The company is hoping to raise an initial A$3.86-million through the placement of some 77.3-million shares, at a price of 5c a share.

A further A$20.6-million will be raised through a proposed four-for-five pro-rata non-renounceable entitlement offer, which will also be priced at 5c a share, subject to the finalisation of an underwriting agreement.

Gascoyne said this week that the company could also separately raise A$3-million through the placement of a separate batch of shares, on the conclusion of the initial placement and entitlement offer, at the same issue price.

The issue price of 5c a share represented a 50% discount to Gascoyne’s last closing price on March 15, and its five-day volume-weighted average price of 10c a share.

Gascoyne in January appointed Macquarie Capital as financial adviser, amid speculation that the company was fending off takeover offers. However, the company noted that despite remaining in discussion with a number of parties, no proposal has been received that could be considered in the best interest of shareholders.

The company told shareholders that the proposed equity raising provided stakeholders with the most certainty and potential value upside, but noted that it remained open to further discussions, and would review any proposals that came forward.

Gascoyne this week downwardly revised its production expectations for the half-year, from between 40 000 oz and 45 000 oz, to between 29 000 oz and 34 000 oz, as its Dalgaranga mine, in Western Australia struggled during the March quarter.

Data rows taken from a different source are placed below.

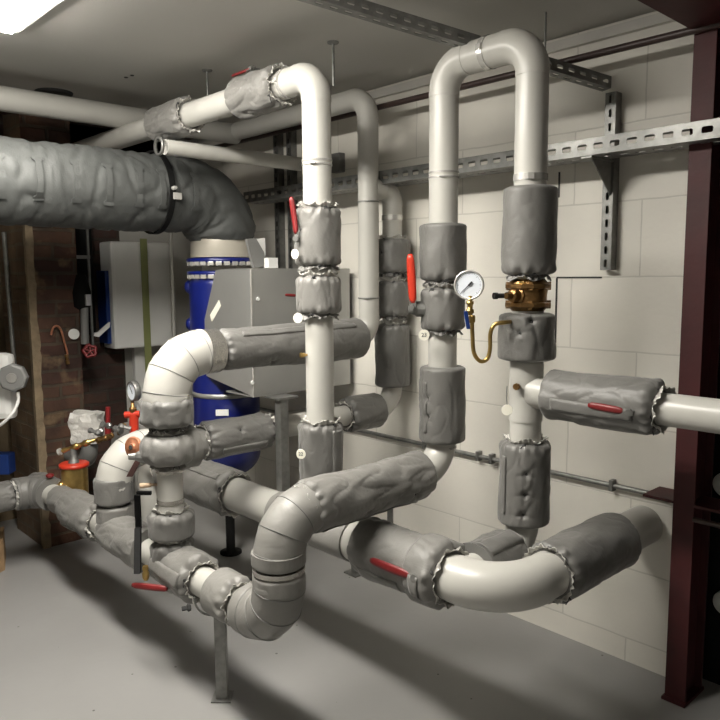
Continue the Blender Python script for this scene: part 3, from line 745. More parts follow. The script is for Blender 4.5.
for k, px_ in enumerate((277, 290)):
    ys2 = at(px_, 200, X=WX - .04).y
    strut('slotted_upright', ('left' if k == 0 else 'right') + ' one of two dark slotted uprights behind the red lever of the front riser', V((WX - .042, ys2 - .02, 1.50)), UP, (0, 1, 0), (1, 0, 0), .92, .041, .04, .05, .028, .013, False)
# ceiling channel across
pz = CZ - .07
A1 = at(612, 78, X=WX - .03)
zc = zpy(A1.x, A1.y, 86)
e1 = at(611, 88, X=WX - .03); e0 = at(350, 9, Z=2.375); ed = (e1 - e0).normalized(); e0 = e1 - ed * 1.25
strut('ceiling_channel', 'slotted steel channel crossing just under the ceiling at top right', e0, ed, UP, V((-ed.y, ed.x, 0)), 1.25, .041, .05, .05, .026, .014)
# rods with ceiling plates
for (px_, py_, pyb, lab, X_) in ((207, 70, 98, 'short threaded rod with round plate above the ceiling run, left', XA), (333, 42, 86, 'short threaded rod with round plate behind the front top bend', XB)):
    p = at(px_, py_, Z=CZ); p = V((p.x, p.y, CZ))
    zb_ = zpy(p.x, p.y, pyb)
    rt = thing('hanger_rod', lab, 'hanger rod', p)
    obj('rod', MB().tube((p.x, p.y, zb_), (p.x, p.y, CZ), .0055, 12), M['galv'], rt)
    obj('ceiling_plate', MB().lathe((p.x, p.y, CZ - .008), UP, [(0, .012), (.002, .022), (.008, .024)], 24), M['galv'], rt)
p = at(546, 0, Y=1.50)
rt = thing('hanger_rod', 'thin rod hanging from the ceiling over the right top bend', 'hanger rod', (p.x, 1.5, 2.1))
obj('rod', MB().tube((p.x, 1.5, 2.12), (p.x, 1.5, CZ), .004, 12), M['galv'], rt)

# brown fire pipe and lower rail
bp_ = at(690, 32, X=2.45)
o = obj('brown_pipe', MB().tube((2.45, -.1, bp_.z), (2.45, 3.95, bp_.z + .01), .013, 20), M['brown']); tag(o, 'thin dark brown pipe running high along the block wall', 'pipe')
rl = thing('wall_conduit', 'thin grey conduit clipped low along the block wall', 'conduit', (WX - .02, 2.6, .7))
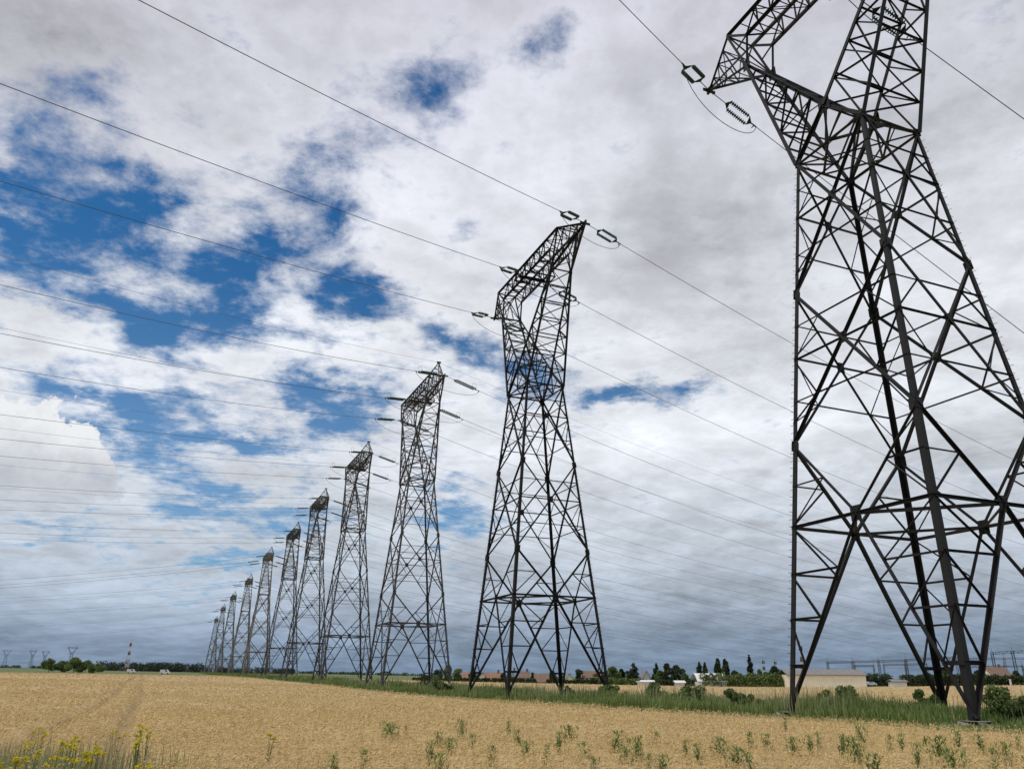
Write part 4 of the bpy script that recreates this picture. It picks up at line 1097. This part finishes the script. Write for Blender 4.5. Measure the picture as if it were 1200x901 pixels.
# ------------------------------------------------------------------ far left: trees, wood, pylons
for px, top, w, Y, lm, lab in [(57, 772, 17, 500, 'leaf_mid', 'leftmost tree of the green clump at the left edge of the field'), (72, 774, 15, 505, 'leaf_mid', 'second tree from the left in the green clump'),
                              (86, 771.5, 18, 498, 'leaf_mid', 'tallest bright tree in the middle of the green clump'), (100, 774, 16, 503, 'leaf_mid', 'fourth tree of the green clump, beside the dark bush'),
                              (112, 778, 15, 496, 'leaf_mid', 'low tree at the right end of the green clump')]:
    x = gx(px, Y); g = tz(x, Y) - .4; make_tree('round', pz(px, top, Y) - g, w * Y / 986 * 1.15, 'broadleaf_tree', lab, 'tree', 'green clump on the left', (x, Y, g), M[lm], 2600)
cs, rs = [], []
for k in range(190):
    px = random.uniform(108, 345); Y = random.uniform(930, 1010); x = gx(px, Y); hh = random.uniform(6, 11) * (1.0 if px < 240 else .7)
    cs.append((x, Y, tz(x, Y) + hh * .45)); rs.append(hh * .62)
v, f = leaf_cloud(cs, rs, 12000, 1.1, .9); o = np_mesh('far_wood', v, f, M['needle']); tag(o, 'dark wood along the horizon behind the red and white mast', 'wood', kind='stuff')
cs, rs = [], []
for k in range(160):
    px = random.choice([random.uniform(-140, 60), random.uniform(330, 500)]); Y = random.uniform(1300, 1400); x = gx(px, Y); cs.append((x, Y, tz(x, Y) + 1.5)); rs.append(random.uniform(2.5, 4.5))
v, f = leaf_cloud(cs, rs, 6000, 1.3, .7); o = np_mesh('far_wood', v, f, M['leaf_dark']); tag(o, 'thin dark line of woodland on the far horizon', 'wood', kind='stuff')
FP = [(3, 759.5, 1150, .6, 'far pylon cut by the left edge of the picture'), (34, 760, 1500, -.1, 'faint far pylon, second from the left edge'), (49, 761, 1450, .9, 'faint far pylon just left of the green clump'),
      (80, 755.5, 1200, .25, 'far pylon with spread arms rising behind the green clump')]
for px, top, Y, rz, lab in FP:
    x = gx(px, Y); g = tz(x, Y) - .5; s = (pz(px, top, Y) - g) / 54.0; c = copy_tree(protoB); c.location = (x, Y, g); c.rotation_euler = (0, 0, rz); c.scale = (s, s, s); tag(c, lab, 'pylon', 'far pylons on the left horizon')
def van(px, Y, label):
    x = gx(px, Y); root = empty('parked_van', (x, Y, tz(x, Y)), .1); b = MB()
    pr = [(-2.6, .4), (-2.6, 2.5), (1.1, 2.5), (1.9, 1.4), (2.6, 1.2), (2.6, .4)]; n = 6
    b.add([(a, -1, z) for a, z in pr] + [(a, 1, z) for a, z in pr], [(i, (i + 1) % n, (i + 1) % n + n, i + n)[::-1] for i in range(n)] + [tuple(range(n)), tuple(range(2 * n - 1, n - 1, -1))]); b.build('body', M['white'], root)
    g = MB(); g.add([(.2, -1.02, 1.5), (1.5, -1.02, 1.5), (1.0, -1.02, 2.3), (.2, -1.02, 2.3)], [(0, 1, 2, 3)]); g.build('side_window', M['glasspane'], root)
    for sx in (-1.6, 1.6):
        for s in (-1, 1): t = MB(); t.tube([(sx, s * .95 - .1, .38), (sx, s * .95 + .08, .38)], .38, 12); t.build('wheel', M['rubber'], root)
    tag(root, label, 'van')
van(194, 480, 'white van parked at the far edge of the wheat on the left')
van(154, 560, 'white van parked below the red and white mast')
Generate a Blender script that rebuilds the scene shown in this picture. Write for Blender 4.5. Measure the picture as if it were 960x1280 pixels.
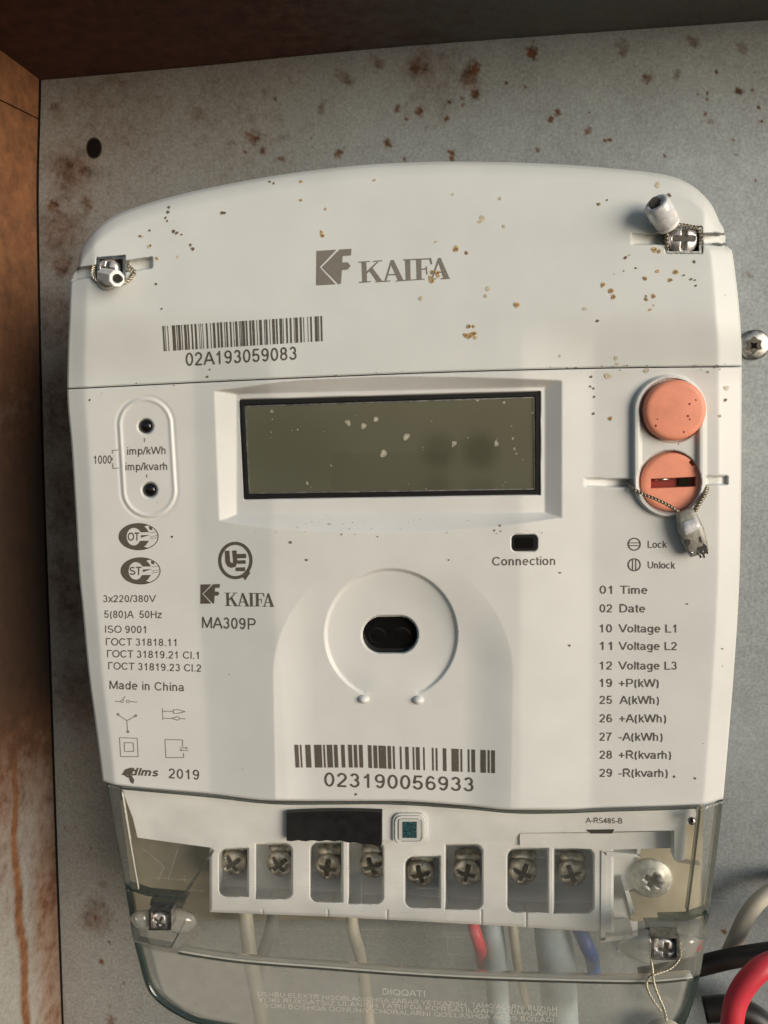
import bpy, math, random
import numpy as np
from mathutils import Vector, Matrix
random.seed(7); rng = np.random.RandomState(7)
for o in list(bpy.data.objects): bpy.data.objects.remove(o)
SC = bpy.context.scene; COL = SC.collection
S = 0.0002                       # one design unit = 0.2 mm (the meter is about 17 cm wide)
F = 1000.0
# ------------------------------------------------------------------ camera
xa = np.array([7880., -58., -1000.]); xa /= np.linalg.norm(xa)
dn = np.array([180., 8300., 1000.]); dn -= xa*dn.dot(xa); dn /= np.linalg.norm(dn)
inn = np.cross(xa, dn)           # into the wall, camera coordinates (right, down, forward)
A = np.stack([xa, inn, -dn])     # cam -> world rows: X right, Y into wall, Z up
CAM = A @ np.array([0, 0, -F])   # camera position, design units
def at(px, py, h=0.0):
    """point standing h units proud of the meter's face plane, on the sight line of (px,py)"""
    px = np.asarray(px, float); py = np.asarray(py, float); h = np.asarray(h, float)
    d = np.stack(np.broadcast_arrays(px-480., py-640., F+0*px), -1) @ A.T
    t = (-h - CAM[1]) / d[..., 1]
    return (CAM + d*t[..., None]) * S
def P(px, py, h=0.0): return Vector(at(px, py, h).tolist())
cam = bpy.data.cameras.new('camera'); co = bpy.data.objects.new('camera', cam); COL.objects.link(co)
R = Matrix(((A[0][0], -A[0][1], -A[0][2]), (A[1][0], -A[1][1], -A[1][2]), (A[2][0], -A[2][1], -A[2][2])))
co.matrix_world = Matrix.Translation(Vector((CAM*S).tolist())) @ R.to_4x4()
cam.sensor_fit = 'HORIZONTAL'; cam.sensor_width = 36; cam.lens = F/960*36
cam.clip_start = 0.005; cam.clip_end = 50
SC.camera = co
# ------------------------------------------------------------------ light
SUN_DIR = Vector((0.80, -0.64, 0.14)).normalized()      # towards the light
elev = math.asin(SUN_DIR.z); azim = math.atan2(SUN_DIR.x, SUN_DIR.y)
w = bpy.data.worlds.new('World'); SC.world = w; w.use_nodes = True
nt = w.node_tree; nt.nodes.clear()
sky = nt.nodes.new('ShaderNodeTexSky'); sky.sky_type = 'NISHITA'; sky.sun_disc = False
sky.sun_elevation = elev; sky.sun_rotation = azim; sky.dust_density = 1.5; sky.air_density = 1.0; sky.ozone_density = 2.0
bg = nt.nodes.new('ShaderNodeBackground'); bg.inputs[1].default_value = 0.115
ow = nt.nodes.new('ShaderNodeOutputWorld')
nt.links.new(sky.outputs[0], bg.inputs[0]); nt.links.new(bg.outputs[0], ow.inputs[0])
sl = bpy.data.lights.new('sun', 'SUN'); sl.energy = 2.7; sl.angle = math.radians(38); sl.color = (1.0, 0.985, 0.955)
so = bpy.data.objects.new('sun', sl); COL.objects.link(so)
so.rotation_euler = (-SUN_DIR).to_track_quat('-Z', 'Y').to_euler()
SC.view_settings.view_transform = 'Standard'; SC.view_settings.look = 'None'
SC.view_settings.exposure = 0.16; SC.view_settings.gamma = 1
SC.cycles.transparent_max_bounces = 24; SC.cycles.max_bounces = 10
# ------------------------------------------------------------------ materials
def mat(name, col, rough=0.5, metal=0.0, noise=0.0, nscale=400, bump=0.0, bscale=3000, spec=0.5, trans=0.0, ior=1.45, coat=0.0, sss=0):
    m = bpy.data.materials.new(name); m.use_nodes = True; t = m.node_tree; b = t.nodes['Principled BSDF']
    b.inputs['Base Color'].default_value = (*col, 1); b.inputs['Roughness'].default_value = rough
    b.inputs['Metallic'].default_value = metal; b.inputs['Specular IOR Level'].default_value = spec
    b.inputs['Transmission Weight'].default_value = trans; b.inputs['IOR'].default_value = ior
    b.inputs['Coat Weight'].default_value = coat
    tc = t.nodes.new('ShaderNodeTexCoord')
    if noise > 0:
        n = t.nodes.new('ShaderNodeTexNoise'); n.inputs['Scale'].default_value = nscale; n.inputs['Detail'].default_value = 6
        t.links.new(tc.outputs['Object'], n.inputs['Vector'])
        mx = t.nodes.new('ShaderNodeMix'); mx.data_type = 'RGBA'
        mx.inputs[6].default_value = (*[c*(1-noise) for c in col], 1); mx.inputs[7].default_value = (*[min(1, c*(1+noise)) for c in col], 1)
        mr0 = t.nodes.new('ShaderNodeMapRange'); mr0.inputs['From Min'].default_value = .34; mr0.inputs['From Max'].default_value = .66
        t.links.new(n.outputs['Fac'], mr0.inputs['Value']); t.links.new(mr0.outputs[0], mx.inputs[0]); t.links.new(mx.outputs[2], b.inputs['Base Color'])
        rr = t.nodes.new('ShaderNodeMapRange'); rr.inputs['To Min'].default_value = max(0, rough-0.12); rr.inputs['To Max'].default_value = min(1, rough+0.12)
        t.links.new(n.outputs['Fac'], rr.inputs['Value']); t.links.new(rr.outputs[0], b.inputs['Roughness'])
    if bump > 0:
        n2 = t.nodes.new('ShaderNodeTexNoise'); n2.inputs['Scale'].default_value = bscale; n2.inputs['Detail'].default_value = 4
        t.links.new(tc.outputs['Object'], n2.inputs['Vector'])
        bp = t.nodes.new('ShaderNodeBump'); bp.inputs['Strength'].default_value = bump; bp.inputs['Distance'].default_value = 0.0001
        t.links.new(n2.outputs['Fac'], bp.inputs['Height']); t.links.new(bp.outputs[0], b.inputs['Normal'])
    return m
def clear(name, tint, haze=0.0, hazecol=(.35, .34, .3), rough=0.08, attr=None):
    """thin clear plastic sheet: straight-through light, a fresnel gloss and some milky haze"""
    m = bpy.data.materials.new(name); m.use_nodes = True; t = m.node_tree; t.nodes.clear()
    out = t.nodes.new('ShaderNodeOutputMaterial'); tr = t.nodes.new('ShaderNodeBsdfTransparent'); tr.inputs[0].default_value = (*tint, 1)
    gl = t.nodes.new('ShaderNodeBsdfGlossy'); gl.inputs['Roughness'].default_value = rough
    df = t.nodes.new('ShaderNodeBsdfDiffuse'); df.inputs[0].default_value = (*hazecol, 1)
    ge = t.nodes.new('ShaderNodeNewGeometry'); dt = t.nodes.new('ShaderNodeVectorMath'); dt.operation = 'DOT_PRODUCT'
    t.links.new(ge.outputs['Normal'], dt.inputs[0]); t.links.new(ge.outputs['Incoming'], dt.inputs[1])
    def mth(op, a, b=0.):
        n_ = t.nodes.new('ShaderNodeMath'); n_.operation = op
        for i_, v_ in enumerate((a, b)):
            if isinstance(v_, (int, float)): n_.inputs[i_].default_value = v_
            else: t.links.new(v_, n_.inputs[i_])
        return n_.outputs[0]
    fres = mth('ADD', mth('MULTIPLY', mth('POWER', mth('SUBTRACT', 1., mth('ABSOLUTE', dt.outputs['Value'])), 4.), .85), .07)
    tc = t.nodes.new('ShaderNodeTexCoord'); nz = t.nodes.new('ShaderNodeTexNoise'); nz.inputs['Scale'].default_value = 180; nz.inputs['Detail'].default_value = 5
    t.links.new(tc.outputs['Object'], nz.inputs['Vector'])
    bp = t.nodes.new('ShaderNodeBump'); bp.inputs['Strength'].default_value = 0.35; bp.inputs['Distance'].default_value = 0.0004
    t.links.new(nz.outputs['Fac'], bp.inputs['Height']); t.links.new(bp.outputs[0], gl.inputs['Normal'])
    m1 = t.nodes.new('ShaderNodeMixShader'); m2 = t.nodes.new('ShaderNodeMixShader')
    hz = t.nodes.new('ShaderNodeMath'); hz.operation = 'MULTIPLY'
    mr = t.nodes.new('ShaderNodeMapRange'); mr.inputs['From Min'].default_value = .3; mr.inputs['From Max'].default_value = .7
    mr.inputs['To Min'].default_value = .88; mr.inputs['To Max'].default_value = 1.12
    t.links.new(nz.outputs['Fac'], mr.inputs['Value']); t.links.new(mr.outputs[0], hz.inputs[0])
    if attr:
        a = t.nodes.new('ShaderNodeAttribute'); a.attribute_name = attr; t.links.new(a.outputs['Fac'], hz.inputs[1])
    else: hz.inputs[1].default_value = haze
    t.links.new(hz.outputs[0], m1.inputs[0]); t.links.new(tr.outputs[0], m1.inputs[1]); t.links.new(df.outputs[0], m1.inputs[2])
    t.links.new(fres, m2.inputs[0]); t.links.new(m1.outputs[0], m2.inputs[1]); t.links.new(gl.outputs[0], m2.inputs[2])
    t.links.new(m2.outputs[0], out.inputs[0]); return m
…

The company noted that operating performance in both January and February were impacted by poor reconciliation to geological models, with drill and blast and ore mining constraints also resulting in a significant reduction in the proportion of free-dig material.

February production was also impacted by a decision to build up run-of-mine stocks of the Gilbeys high-grade ore to allow a batch treatment campaign to further reconciliation understanding.

All-in sustaining costs for the first half of the year have also been increased from the previous estimate of between A$1 320/oz and A$1 420/oz, to between A$1 550/oz and A$1 875/oz.